Non l’avessimo mai fatto! Scateniamo il panico. Dopo pochi minuti arriva tutto l’equipaggio della vedetta, comandante in testa, che comincia a interrogarmi con insistenza e a chiedermi ogni sorta di documenti, di alcuni dei quali mi ero finalmente liberato e che quindi non posso dargli: ah, meschino! I sospetti aumentano. Dopo più di un’ora finalmente, svegliato per telefono anche il nostro agente/amico di Osaka, si convincono che non siamo proprio dei criminali e ci lasciano in pace.

L’indomani il comandante a mò di scusa ci regala delle coppette di ceramica fatte da lui, mi porta in giro a vedere il suo laboratorio e un tempio con alberi millenari e mi spiega che hanno avuto proprio la settimana prima un sequestro di droga su barche da diporto e che sono in allarme sia per la vicinanza di Russia e Corea del Nord che per l’approssimarsi

del G20.

Approfittiamo dei suoi buoni uffici per fare il pieno di gasolio, non sempre agevole qui.

In Giappone la nautica è ben poco sviluppata: in maggioranza vanno a pescare e le poche barche a vela sembrano servire per regatine di club. Noi abbiamo visto di lontano un paio di barche “da viaggio”. Tutte le altre vengono di solito tirate in secco durante la settimana e vanno in mare solo quando le usano. Le procedure sono quelle per le navi e per ottenere i permessi semplificati noi abbiamo impiegato quasi un anno, perché tutti dicevano, erroneamente, che non ne avevamo diritto. Quando poi un giapponese ha detto una cosa non se la rimangia più a costo di suicidarsi, perché perderebbe la faccia, così ci mettevano in un angolo da cui non riuscivamo a uscire.

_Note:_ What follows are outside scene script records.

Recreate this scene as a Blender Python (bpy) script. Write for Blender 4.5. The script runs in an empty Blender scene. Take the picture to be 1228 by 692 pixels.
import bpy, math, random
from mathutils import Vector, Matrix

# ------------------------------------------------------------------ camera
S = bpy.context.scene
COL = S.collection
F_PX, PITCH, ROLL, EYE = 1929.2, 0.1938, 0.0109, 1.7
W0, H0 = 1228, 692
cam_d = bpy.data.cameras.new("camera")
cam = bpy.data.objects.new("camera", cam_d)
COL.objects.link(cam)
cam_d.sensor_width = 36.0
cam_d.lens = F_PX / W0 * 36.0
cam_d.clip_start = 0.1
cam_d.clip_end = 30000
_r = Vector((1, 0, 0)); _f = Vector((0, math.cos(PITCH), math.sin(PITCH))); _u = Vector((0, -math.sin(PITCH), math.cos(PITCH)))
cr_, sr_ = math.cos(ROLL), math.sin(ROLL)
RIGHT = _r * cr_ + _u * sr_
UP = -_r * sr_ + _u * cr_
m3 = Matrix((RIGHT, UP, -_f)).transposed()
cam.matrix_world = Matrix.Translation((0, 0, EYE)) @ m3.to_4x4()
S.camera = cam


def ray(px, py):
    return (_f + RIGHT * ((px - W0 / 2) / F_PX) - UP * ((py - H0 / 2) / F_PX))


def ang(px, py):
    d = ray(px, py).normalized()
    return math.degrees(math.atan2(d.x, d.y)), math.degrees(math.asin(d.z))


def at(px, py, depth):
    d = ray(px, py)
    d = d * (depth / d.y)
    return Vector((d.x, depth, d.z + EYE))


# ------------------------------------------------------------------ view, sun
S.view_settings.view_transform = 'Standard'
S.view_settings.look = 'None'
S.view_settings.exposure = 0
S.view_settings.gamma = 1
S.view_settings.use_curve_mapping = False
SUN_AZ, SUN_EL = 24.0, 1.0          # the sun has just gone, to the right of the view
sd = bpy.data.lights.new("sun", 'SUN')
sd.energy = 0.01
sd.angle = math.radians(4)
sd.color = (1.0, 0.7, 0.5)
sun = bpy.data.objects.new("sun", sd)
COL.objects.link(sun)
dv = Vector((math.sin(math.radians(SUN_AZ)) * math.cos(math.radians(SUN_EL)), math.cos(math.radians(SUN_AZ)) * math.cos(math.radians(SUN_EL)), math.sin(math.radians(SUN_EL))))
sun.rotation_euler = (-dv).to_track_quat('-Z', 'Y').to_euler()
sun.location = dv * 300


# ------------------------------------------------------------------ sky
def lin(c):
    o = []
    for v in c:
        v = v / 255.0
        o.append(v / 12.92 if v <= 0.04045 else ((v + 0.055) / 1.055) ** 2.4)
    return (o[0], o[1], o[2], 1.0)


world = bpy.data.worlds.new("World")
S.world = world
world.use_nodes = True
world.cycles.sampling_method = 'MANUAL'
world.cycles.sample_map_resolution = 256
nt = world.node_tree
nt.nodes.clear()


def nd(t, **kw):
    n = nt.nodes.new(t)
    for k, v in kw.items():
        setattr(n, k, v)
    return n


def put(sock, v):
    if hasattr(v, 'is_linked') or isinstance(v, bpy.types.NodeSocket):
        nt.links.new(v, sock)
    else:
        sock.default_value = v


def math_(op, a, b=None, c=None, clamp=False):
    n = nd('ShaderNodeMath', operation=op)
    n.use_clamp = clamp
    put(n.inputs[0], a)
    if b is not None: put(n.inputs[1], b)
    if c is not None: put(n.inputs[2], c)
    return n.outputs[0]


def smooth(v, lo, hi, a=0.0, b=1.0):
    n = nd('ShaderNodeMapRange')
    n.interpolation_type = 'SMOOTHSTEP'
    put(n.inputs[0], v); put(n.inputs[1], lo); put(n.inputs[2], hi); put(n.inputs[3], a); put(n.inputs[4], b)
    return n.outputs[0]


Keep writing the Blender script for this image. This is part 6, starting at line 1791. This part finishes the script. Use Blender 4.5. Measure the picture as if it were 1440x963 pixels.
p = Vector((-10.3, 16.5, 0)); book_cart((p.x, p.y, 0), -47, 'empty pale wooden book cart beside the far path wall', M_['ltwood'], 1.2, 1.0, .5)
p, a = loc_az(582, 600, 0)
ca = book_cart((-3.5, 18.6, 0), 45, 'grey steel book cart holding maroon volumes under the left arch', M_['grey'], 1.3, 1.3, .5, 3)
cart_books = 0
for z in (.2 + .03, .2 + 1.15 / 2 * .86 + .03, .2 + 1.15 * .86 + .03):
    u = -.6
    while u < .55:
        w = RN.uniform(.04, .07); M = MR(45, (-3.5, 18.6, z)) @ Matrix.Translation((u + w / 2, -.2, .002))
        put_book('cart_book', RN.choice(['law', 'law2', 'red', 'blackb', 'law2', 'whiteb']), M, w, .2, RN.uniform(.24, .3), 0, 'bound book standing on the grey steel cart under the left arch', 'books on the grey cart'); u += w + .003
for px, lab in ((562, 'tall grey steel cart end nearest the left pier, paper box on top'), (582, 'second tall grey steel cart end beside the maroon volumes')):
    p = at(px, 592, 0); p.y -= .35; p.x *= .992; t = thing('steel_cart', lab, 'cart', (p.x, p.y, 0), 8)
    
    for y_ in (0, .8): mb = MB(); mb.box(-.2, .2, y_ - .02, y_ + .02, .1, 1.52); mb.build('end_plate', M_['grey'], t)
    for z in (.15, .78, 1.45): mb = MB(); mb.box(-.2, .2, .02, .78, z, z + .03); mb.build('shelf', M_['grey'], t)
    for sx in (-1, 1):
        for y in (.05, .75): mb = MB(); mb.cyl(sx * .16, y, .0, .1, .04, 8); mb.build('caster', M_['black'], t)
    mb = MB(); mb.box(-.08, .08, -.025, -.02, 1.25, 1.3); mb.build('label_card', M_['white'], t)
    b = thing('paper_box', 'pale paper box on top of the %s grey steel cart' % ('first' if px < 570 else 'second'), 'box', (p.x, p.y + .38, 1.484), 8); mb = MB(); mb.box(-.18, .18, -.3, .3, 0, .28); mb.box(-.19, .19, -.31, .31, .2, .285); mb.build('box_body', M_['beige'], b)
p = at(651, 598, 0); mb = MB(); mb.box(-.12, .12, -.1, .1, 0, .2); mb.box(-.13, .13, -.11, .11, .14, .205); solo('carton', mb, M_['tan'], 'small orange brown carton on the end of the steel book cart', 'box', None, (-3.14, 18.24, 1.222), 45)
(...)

Nei marina il martedì è vacanza; meglio che non i week end come da noi, ma se non lo sai rischi di rimanere chiuso o di non poter rientrare alla barca, perché l’unico modo di farsi aprire è di telefonare alla guardia, che di solito conosce solo il giapponese…

Per il resto i servizi sono sublimi e la pulizia batte quella svizzera sei a zero, con una cortesia che non è commensurabile con lo zero dei nostri vicini transmontani.

Ora siamo nell’isola di Hookaido e ci predisponiamo spiritualmente al gran salto verso la Siberia, che si preannuncia già con un deciso abbassamento della temperatura.